I2C devices are now configured using static array in header files instead of static variables in implementation to be able to define I2C_NUMOF using the size of the array instead of a variable.
DAC pins are now configured using static arrays in header files instead of static variables in implementation to be able to define DAC_NUMOF using the size of these arrays instead of a variable.
ADC pins are now configured using static arrays in header files instead of static variables in implementation to be able to define ADC_NUMOF using the size of these arrays instead of a variable.
Functions that are used by ADC and DAC peripherals are moved to a new submodule periph_adc_ctrl. This is necessary to compile separate submodules for ADC and DAC.
The GPIO for RX has to be initialized as input before the GPIO for TX can be initialized as output. Otherwise it could lead to creash if RX GPIO was used as output before.
Function uart_set_baudrate which is only used internally was made static and renamed to _uart_set_baudrate to indicate that it is an internal function. Furthermore, an additional waiting for flushed TX FIFO added. The reconfiguration is now handled as critical section.
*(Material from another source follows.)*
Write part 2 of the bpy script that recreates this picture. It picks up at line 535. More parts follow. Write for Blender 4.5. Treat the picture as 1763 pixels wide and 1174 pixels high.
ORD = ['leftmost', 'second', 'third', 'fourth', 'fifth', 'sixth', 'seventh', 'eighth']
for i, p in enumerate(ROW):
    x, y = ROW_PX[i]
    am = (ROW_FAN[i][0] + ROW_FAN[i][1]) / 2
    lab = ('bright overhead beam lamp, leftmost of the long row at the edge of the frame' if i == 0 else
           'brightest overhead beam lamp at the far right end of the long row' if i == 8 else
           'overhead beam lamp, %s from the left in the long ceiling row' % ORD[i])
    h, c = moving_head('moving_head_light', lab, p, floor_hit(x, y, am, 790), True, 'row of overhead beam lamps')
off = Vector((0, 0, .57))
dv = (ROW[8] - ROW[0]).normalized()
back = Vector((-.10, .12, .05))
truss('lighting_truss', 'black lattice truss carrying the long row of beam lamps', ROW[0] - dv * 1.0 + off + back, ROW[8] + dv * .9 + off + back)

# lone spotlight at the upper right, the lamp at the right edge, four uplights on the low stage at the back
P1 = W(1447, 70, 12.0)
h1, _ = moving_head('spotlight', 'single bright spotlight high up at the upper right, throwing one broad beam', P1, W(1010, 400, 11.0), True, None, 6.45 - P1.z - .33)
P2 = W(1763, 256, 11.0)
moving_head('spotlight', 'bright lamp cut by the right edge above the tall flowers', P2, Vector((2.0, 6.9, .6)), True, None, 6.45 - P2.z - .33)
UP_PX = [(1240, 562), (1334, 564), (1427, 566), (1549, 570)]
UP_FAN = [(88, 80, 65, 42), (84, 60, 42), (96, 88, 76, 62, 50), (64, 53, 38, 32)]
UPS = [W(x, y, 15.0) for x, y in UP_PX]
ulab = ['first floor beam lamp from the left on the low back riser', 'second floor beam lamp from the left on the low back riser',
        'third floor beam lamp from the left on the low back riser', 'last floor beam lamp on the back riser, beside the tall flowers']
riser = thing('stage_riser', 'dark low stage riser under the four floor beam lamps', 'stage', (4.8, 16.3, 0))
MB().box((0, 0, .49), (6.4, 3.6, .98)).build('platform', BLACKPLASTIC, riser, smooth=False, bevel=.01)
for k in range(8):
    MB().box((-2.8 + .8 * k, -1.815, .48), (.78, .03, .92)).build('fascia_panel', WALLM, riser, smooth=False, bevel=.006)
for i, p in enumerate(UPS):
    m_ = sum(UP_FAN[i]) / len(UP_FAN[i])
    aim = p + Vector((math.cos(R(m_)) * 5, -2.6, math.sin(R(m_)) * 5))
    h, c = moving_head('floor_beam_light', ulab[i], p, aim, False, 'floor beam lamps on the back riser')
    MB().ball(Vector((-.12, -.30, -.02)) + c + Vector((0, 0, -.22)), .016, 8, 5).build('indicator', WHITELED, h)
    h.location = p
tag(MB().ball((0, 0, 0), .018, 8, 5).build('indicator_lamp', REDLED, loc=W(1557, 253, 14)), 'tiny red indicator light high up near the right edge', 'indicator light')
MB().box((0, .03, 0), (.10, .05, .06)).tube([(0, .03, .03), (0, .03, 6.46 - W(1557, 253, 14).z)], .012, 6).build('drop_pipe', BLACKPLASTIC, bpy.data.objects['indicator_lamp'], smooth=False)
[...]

An additional _ for static symbols has been added by mistake and should be removed. This will make future merging with the reimplementation of ESP8266 easier.
Although ESP32 has four SPI controllers, only two of them can be effectively used (HSP and VSPI). The third one (FSPI) is used for external memory such as flash and PSRAM and can not be used for peripherals. FSPI is therefore removed from the API. In addition, the SPI0_DEV and SPI1_DEV configuration parameters are renamed SPI0_CTRL and SPI1_CTRL to better describe what they define and to avoid confusion with SPI_DEV (0) and SPI_DEV (1).
Xtensa newlib version requires pthread_setcancelstate as symbol. Therefore, the module pthread was always used, which in turn requires the module xtimer. The xtimer module, however, uses TIMER_DEV(0). Therefore, tests/timers failed for TIMER_DEV(0).